I got back the first week of April and rode three days on club rides, about 20, 25 and 35 miles. Then, on Wed. I was invited to join a 24-hour team ride called a fleche (an traditional spring randonneuring event) and I decided to go for it. Of course, choosing to ride 240 miles in 24 hours is not necessarily wise, but it sounded like fun and I'd done 3 or 4 others in past years, so why not?

I decided to take the Pereira of course, though again, choosing a new bike for a long ride is not always wise either...but it really wanted to get out there and prove itself like a faithful companion, so off we went! This is what the bike was built for and it was really nice having it all ready to go; no zip-tie doohickys holding fenders, lights and other bits in place, no electrical tape holding things together, no funky bag mounting. Everything is as it should be. I swapped out the new Brooks Pro for a used Swift as I knew the new one was not broken in, otherwise all was set. Hetres pumped to about 50psi, chain lubed.
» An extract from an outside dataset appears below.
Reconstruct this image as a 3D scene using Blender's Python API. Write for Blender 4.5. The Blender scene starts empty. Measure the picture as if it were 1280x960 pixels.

We left at 7PM on Friday night from Hadlock and rode down around the east side of the Hood Canal and out toward the Pacific coast to Montesano arriving at 6AM, then back along the west side back to Port Townsend to finish near 7PM Saturday. The first third was fairly flat and fast, the middle third lumpy and the final third was very hilly. (Why we plan things this way I'll never know...). The Pereira not only did admirably climbing and descending, I could change jackets while riding no hands, and best of all, finished feeling not nearly as beat up as I normally would. We fit together well and I felt confident in it's handling, so there were no nervous moments. Even with the fat tires, the bike feels fast and smoothes out the road, there were no flats despite riding over some brutal debris strewn highway stretches.

The bolts on the handlebar bag decaleur and all three cages had to be tightened, but that was the extent of the fiddling for the whole ride. I need to move the saddle ahead a tiny bit and level the handlebars a smidge, but otherwise the fit was perfect. I can see many happy miles ahead and I can't wait to get it up in the Olympic Mountains for some forest road exploration.

After some sleep and food, I'm ready to go again!